§ EXERCISE DETAILS: Each line of the material must be repeated precisely, with the pictures left out.

-- start INFORMATION SUPPLIED --

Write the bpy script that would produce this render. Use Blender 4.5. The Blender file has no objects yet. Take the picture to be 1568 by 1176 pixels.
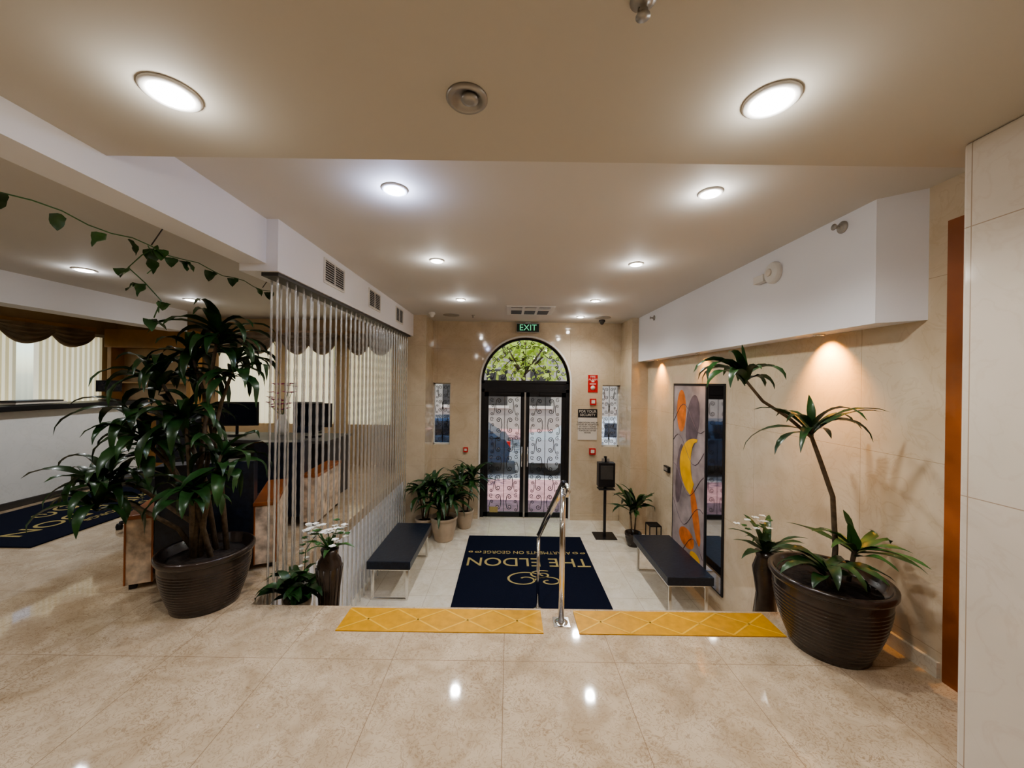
import bpy, math, random
from mathutils import Vector, Matrix
random.seed(7)
R=random.random
def U(a,b): return a+(b-a)*random.random()
pi=math.pi
sc=bpy.context.scene
col=sc.collection
try:
    sc.view_settings.view_transform='AgX'; sc.view_settings.look='AgX - Medium High Contrast'
except Exception as e: print(e)

# ---------------------------------------------------------------- materials
def newmat(name):
    m=bpy.data.materials.new(name); m.use_nodes=True
    nt=m.node_tree; b=nt.nodes['Principled BSDF']
    return m,nt,b
def c4(c): return (c[0],c[1],c[2],1)
def P(name,c,rough=.5,metal=0,var=.12,scale=8,spec=.5,coat=0,emit=None,es=0,bump=0):
    m,nt,b=newmat(name); N=nt.nodes; L=nt.links
    g=N.new('ShaderNodeNewGeometry')
    n=N.new('ShaderNodeTexNoise'); n.inputs['Scale'].default_value=scale; n.inputs['Detail'].default_value=4
    L.new(g.outputs['Position'],n.inputs['Vector'])
    r=N.new('ShaderNodeValToRGB')
    r.color_ramp.elements[0].position=.3; r.color_ramp.elements[1].position=.7
    r.color_ramp.elements[0].color=c4([x*(1-var) for x in c]); r.color_ramp.elements[1].color=c4([min(1,x*(1+var)) for x in c])
    L.new(n.outputs['Fac'],r.inputs['Fac']); L.new(r.outputs['Color'],b.inputs['Base Color'])
    b.inputs['Roughness'].default_value=rough; b.inputs['Metallic'].default_value=metal
    b.inputs['Specular IOR Level'].default_value=spec; b.inputs['Coat Weight'].default_value=coat
    if emit: b.inputs['Emission Color'].default_value=c4(emit); b.inputs['Emission Strength'].default_value=es
    if bump:
        bp=N.new('ShaderNodeBump'); bp.inputs['Strength'].default_value=bump; bp.inputs['Distance'].default_value=.01
        L.new(n.outputs['Fac'],bp.inputs['Height']); L.new(bp.outputs['Normal'],b.inputs['Normal'])
    return m
def marble(name,c1,c2,vein,scale=3,rough=.12,grid=None,seam=(.3,.22,.14),vs=.5,seamw=.0035,speck=0,spec=.5,patch=None):
    m,nt,b=newmat(name); N=nt.nodes; L=nt.links
    g=N.new('ShaderNodeNewGeometry')
    n=N.new('ShaderNodeTexNoise'); n.inputs['Scale'].default_value=scale; n.inputs['Detail'].default_value=7; n.inputs['Distortion'].default_value=1.2
    L.new(g.outputs['Position'],n.inputs['Vector'])
    r=N.new('ShaderNodeValToRGB'); r.color_ramp.elements[0].position=.32; r.color_ramp.elements[1].position=.68
    r.color_ramp.elements[0].color=c4(c1); r.color_ramp.elements[1].color=c4(c2)
    L.new(n.outputs['Fac'],r.inputs['Fac'])
    n2=N.new('ShaderNodeTexNoise'); n2.inputs['Scale'].default_value=scale*2.2+speck; n2.inputs['Detail'].default_value=5; n2.inputs['Distortion'].default_value=2.0
    L.new(g.outputs['Position'],n2.inputs['Vector'])
    a=N.new('ShaderNodeMath'); a.operation='SUBTRACT'; a.inputs[1].default_value=.5; L.new(n2.outputs['Fac'],a.inputs[0])
    ab=N.new('ShaderNodeMath'); ab.operation='ABSOLUTE'; L.new(a.outputs[0],ab.inputs[0])
    mr=N.new('ShaderNodeMapRange'); mr.inputs['From Min'].default_value=0; mr.inputs['From Max'].default_value=.035; mr.inputs['To Min'].default_value=vs; mr.inputs['To Max'].default_value=0
    L.new(ab.outputs[0],mr.inputs['Value'])
    n3=N.new('ShaderNodeTexNoise'); n3.inputs['Scale'].default_value=scale*.8; L.new(g.outputs['Position'],n3.inputs['Vector'])
    mm=N.new('ShaderNodeMath'); mm.operation='MULTIPLY'; L.new(mr.outputs[0],mm.inputs[0]); L.new(n3.outputs['Fac'],mm.inputs[1])
    mx=N.new('ShaderNodeMixRGB'); L.new(mm.outputs[0],mx.inputs['Fac']); L.new(r.outputs['Color'],mx.inputs[1]); mx.inputs[2].default_value=c4(vein)
    out=mx.outputs[0]
    if grid:
        sep=N.new('ShaderNodeSeparateXYZ'); L.new(g.outputs['Position'],sep.inputs[0])
        prev=None
        for ax,(off,size) in grid.items():
            s=N.new('ShaderNodeMath'); s.operation='SUBTRACT'; L.new(sep.outputs[ax],s.inputs[0]); s.inputs[1].default_value=off-size*50-size*.5
            d=N.new('ShaderNodeMath'); d.operation='DIVIDE'; L.new(s.outputs[0],d.inputs[0]); d.inputs[1].default_value=size
            f=N.new('ShaderNodeMath'); f.operation='FRACT'; L.new(d.outputs[0],f.inputs[0])
            q=N.new('ShaderNodeMath'); q.operation='SUBTRACT'; L.new(f.outputs[0],q.inputs[0]); q.inputs[1].default_value=.5
            e=N.new('ShaderNodeMath'); e.operation='ABSOLUTE'; L.new(q.outputs[0],e.inputs[0])
            l=N.new('ShaderNodeMath'); l.operation='LESS_THAN'; L.new(e.outputs[0],l.inputs[0]); l.inputs[1].default_value=seamw/size*.5
            if prev is None: prev=l.outputs[0]
            else:
                k=N.new('ShaderNodeMath'); k.operation='MAXIMUM'; L.new(prev,k.inputs[0]); L.new(l.outputs[0],k.inputs[1]); prev=k.outputs[0]
        ms=N.new('ShaderNodeMixRGB'); L.new(prev,ms.inputs['Fac']); L.new(out,ms.inputs[1]); ms.inputs[2].default_value=c4(seam)
        out=ms.outputs[0]
    L.new(out,b.inputs['Base Color']); b.inputs['Roughness'].default_value=rough; b.inputs['Specular IOR Level'].default_value=spec
    return m
def emis(name,c,s):
    m,nt,b=newmat(name); b.inputs['Base Color'].default_value=c4(c); b.inputs['Emission Color'].default_value=c4(c); b.inputs['Emission Strength'].default_value=s
    return m
def thin(name,tint,gl,rough=.05,colr=(1,1,1),kind='glossy',metal=0):
    m,nt,b=newmat(name); N=nt.nodes; L=nt.links
    o=N['Material Output']
    t=N.new('ShaderNodeBsdfTransparent'); t.inputs[0].default_value=c4(tint)
    if kind=='glossy':
        g=N.new('ShaderNodeBsdfGlossy'); g.inputs['Roughness'].default_value=rough; g.inputs[0].default_value=c4(colr); gs=g.outputs[0]
    else:
        b.inputs['Base Color'].default_value=c4(colr); b.inputs['Roughness'].default_value=rough; b.inputs['Metallic'].default_value=metal; gs=b.outputs[0]
    x=N.new('ShaderNodeMixShader'); x.inputs[0].default_value=gl
    L.new(t.outputs[0],x.inputs[1]); L.new(gs,x.inputs[2]); L.new(x.outputs[0],o.inputs[0])
    return m
def translucent(name,c,es=0):
    m,nt,b=newmat(name); N=nt.nodes; L=nt.links
    o=N['Material Output']; t=N.new('ShaderNodeBsdfTranslucent'); t.inputs[0].default_value=c4(c)
    b.inputs['Base Color'].default_value=c4(c); b.inputs['Roughness'].default_value=.7
    b.inputs['Emission Color'].default_value=c4(c); b.inputs['Emission Strength'].default_value=es
    x=N.new('ShaderNodeMixShader'); x.inputs[0].default_value=.6
    L.new(b.outputs[0],x.inputs[1]); L.new(t.outputs[0],x.inputs[2]); L.new(x.outputs[0],o.inputs[0])
    return m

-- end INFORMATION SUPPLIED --

§ EXPECTED OUTPUT:
Write the bpy script that would produce this render. Use Blender 4.5. The Blender file has no objects yet. Take the picture to be 1568 by 1176 pixels.
import bpy, math, random
from mathutils import Vector, Matrix
random.seed(7)
R=random.random
def U(a,b): return a+(b-a)*random.random()
pi=math.pi
sc=bpy.context.scene
col=sc.collection
try:
    sc.view_settings.view_transform='AgX'; sc.view_settings.look='AgX - Medium High Contrast'
except Exception as e: print(e)

# ---------------------------------------------------------------- materials
def newmat(name):
    m=bpy.data.materials.new(name); m.use_nodes=True
    nt=m.node_tree; b=nt.nodes['Principled BSDF']
    return m,nt,b
def c4(c): return (c[0],c[1],c[2],1)
def P(name,c,rough=.5,metal=0,var=.12,scale=8,spec=.5,coat=0,emit=None,es=0,bump=0):
    m,nt,b=newmat(name); N=nt.nodes; L=nt.links
    g=N.new('ShaderNodeNewGeometry')
    n=N.new('ShaderNodeTexNoise'); n.inputs['Scale'].default_value=scale; n.inputs['Detail'].default_value=4
    L.new(g.outputs['Position'],n.inputs['Vector'])
    r=N.new('ShaderNodeValToRGB')
    r.color_ramp.elements[0].position=.3; r.color_ramp.elements[1].position=.7
    r.color_ramp.elements[0].color=c4([x*(1-var) for x in c]); r.color_ramp.elements[1].color=c4([min(1,x*(1+var)) for x in c])
    L.new(n.outputs['Fac'],r.inputs['Fac']); L.new(r.outputs['Color'],b.inputs['Base Color'])
    b.inputs['Roughness'].default_value=rough; b.inputs['Metallic'].default_value=metal
    b.inputs['Specular IOR Level'].default_value=spec; b.inputs['Coat Weight'].default_value=coat
    if emit: b.inputs['Emission Color'].default_value=c4(emit); b.inputs['Emission Strength'].default_value=es
    if bump:
        bp=N.new('ShaderNodeBump'); bp.inputs['Strength'].default_value=bump; bp.inputs['Distance'].default_value=.01
        L.new(n.outputs['Fac'],bp.inputs['Height']); L.new(bp.outputs['Normal'],b.inputs['Normal'])
    return m
def marble(name,c1,c2,vein,scale=3,rough=.12,grid=None,seam=(.3,.22,.14),vs=.5,seamw=.0035,speck=0,spec=.5,patch=None):
    m,nt,b=newmat(name); N=nt.nodes; L=nt.links
    g=N.new('ShaderNodeNewGeometry')
    n=N.new('ShaderNodeTexNoise'); n.inputs['Scale'].default_value=scale; n.inputs['Detail'].default_value=7; n.inputs['Distortion'].default_value=1.2
    L.new(g.outputs['Position'],n.inputs['Vector'])
    r=N.new('ShaderNodeValToRGB'); r.color_ramp.elements[0].position=.32; r.color_ramp.elements[1].position=.68
    r.color_ramp.elements[0].color=c4(c1); r.color_ramp.elements[1].color=c4(c2)
    L.new(n.outputs['Fac'],r.inputs['Fac'])
    n2=N.new('ShaderNodeTexNoise'); n2.inputs['Scale'].default_value=scale*2.2+speck; n2.inputs['Detail'].default_value=5; n2.inputs['Distortion'].default_value=2.0
    L.new(g.outputs['Position'],n2.inputs['Vector'])
    a=N.new('ShaderNodeMath'); a.operation='SUBTRACT'; a.inputs[1].default_value=.5; L.new(n2.outputs['Fac'],a.inputs[0])
    ab=N.new('ShaderNodeMath'); ab.operation='ABSOLUTE'; L.new(a.outputs[0],ab.inputs[0])
    mr=N.new('ShaderNodeMapRange'); mr.inputs['From Min'].default_value=0; mr.inputs['From Max'].default_value=.035; mr.inputs['To Min'].default_value=vs; mr.inputs['To Max'].default_value=0
    L.new(ab.outputs[0],mr.inputs['Value'])
    n3=N.new('ShaderNodeTexNoise'); n3.inputs['Scale'].default_value=scale*.8; L.new(g.outputs['Position'],n3.inputs['Vector'])
    mm=N.new('ShaderNodeMath'); mm.operation='MULTIPLY'; L.new(mr.outputs[0],mm.inputs[0]); L.new(n3.outputs['Fac'],mm.inputs[1])
    mx=N.new('ShaderNodeMixRGB'); L.new(mm.outputs[0],mx.inputs['Fac']); L.new(r.outputs['Color'],mx.inputs[1]); mx.inputs[2].default_value=c4(vein)
    out=mx.outputs[0]
    if grid:
        sep=N.new('ShaderNodeSeparateXYZ'); L.new(g.outputs['Position'],sep.inputs[0])
        prev=None
        for ax,(off,size) in grid.items():
            s=N.new('ShaderNodeMath'); s.operation='SUBTRACT'; L.new(sep.outputs[ax],s.inputs[0]); s.inputs[1].default_value=off-size*50-size*.5
            d=N.new('ShaderNodeMath'); d.operation='DIVIDE'; L.new(s.outputs[0],d.inputs[0]); d.inputs[1].default_value=size
            f=N.new('ShaderNodeMath'); f.operation='FRACT'; L.new(d.outputs[0],f.inputs[0])
            q=N.new('ShaderNodeMath'); q.operation='SUBTRACT'; L.new(f.outputs[0],q.inputs[0]); q.inputs[1].default_value=.5
            e=N.new('ShaderNodeMath'); e.operation='ABSOLUTE'; L.new(q.outputs[0],e.inputs[0])
            l=N.new('ShaderNodeMath'); l.operation='LESS_THAN'; L.new(e.outputs[0],l.inputs[0]); l.inputs[1].default_value=seamw/size*.5
            if prev is None: prev=l.outputs[0]
            else:
                k=N.new('ShaderNodeMath'); k.operation='MAXIMUM'; L.new(prev,k.inputs[0]); L.new(l.outputs[0],k.inputs[1]); prev=k.outputs[0]
        ms=N.new('ShaderNodeMixRGB'); L.new(prev,ms.inputs['Fac']); L.new(out,ms.inputs[1]); ms.inputs[2].default_value=c4(seam)
        out=ms.outputs[0]
    L.new(out,b.inputs['Base Color']); b.inputs['Roughness'].default_value=rough; b.inputs['Specular IOR Level'].default_value=spec
    return m
def emis(name,c,s):
    m,nt,b=newmat(name); b.inputs['Base Color'].default_value=c4(c); b.inputs['Emission Color'].default_value=c4(c); b.inputs['Emission Strength'].default_value=s
    return m
def thin(name,tint,gl,rough=.05,colr=(1,1,1),kind='glossy',metal=0):
    m,nt,b=newmat(name); N=nt.nodes; L=nt.links
    o=N['Material Output']
    t=N.new('ShaderNodeBsdfTransparent'); t.inputs[0].default_value=c4(tint)
    if kind=='glossy':
        g=N.new('ShaderNodeBsdfGlossy'); g.inputs['Roughness'].default_value=rough; g.inputs[0].default_value=c4(colr); gs=g.outputs[0]
    else:
        b.inputs['Base Color'].default_value=c4(colr); b.inputs['Roughness'].default_value=rough; b.inputs['Metallic'].default_value=metal; gs=b.outputs[0]
    x=N.new('ShaderNodeMixShader'); x.inputs[0].default_value=gl
    L.new(t.outputs[0],x.inputs[1]); L.new(gs,x.inputs[2]); L.new(x.outputs[0],o.inputs[0])
    return m
def translucent(name,c,es=0):
    m,nt,b=newmat(name); N=nt.nodes; L=nt.links
    o=N['Material Output']; t=N.new('ShaderNodeBsdfTranslucent'); t.inputs[0].default_value=c4(c)
    b.inputs['Base Color'].default_value=c4(c); b.inputs['Roughness'].default_value=.7
    b.inputs['Emission Color'].default_value=c4(c); b.inputs['Emission Strength'].default_value=es
    x=N.new('ShaderNodeMixShader'); x.inputs[0].default_value=.6
    L.new(b.outputs[0],x.inputs[1]); L.new(t.outputs[0],x.inputs[2]); L.new(x.outputs[0],o.inputs[0])
    return m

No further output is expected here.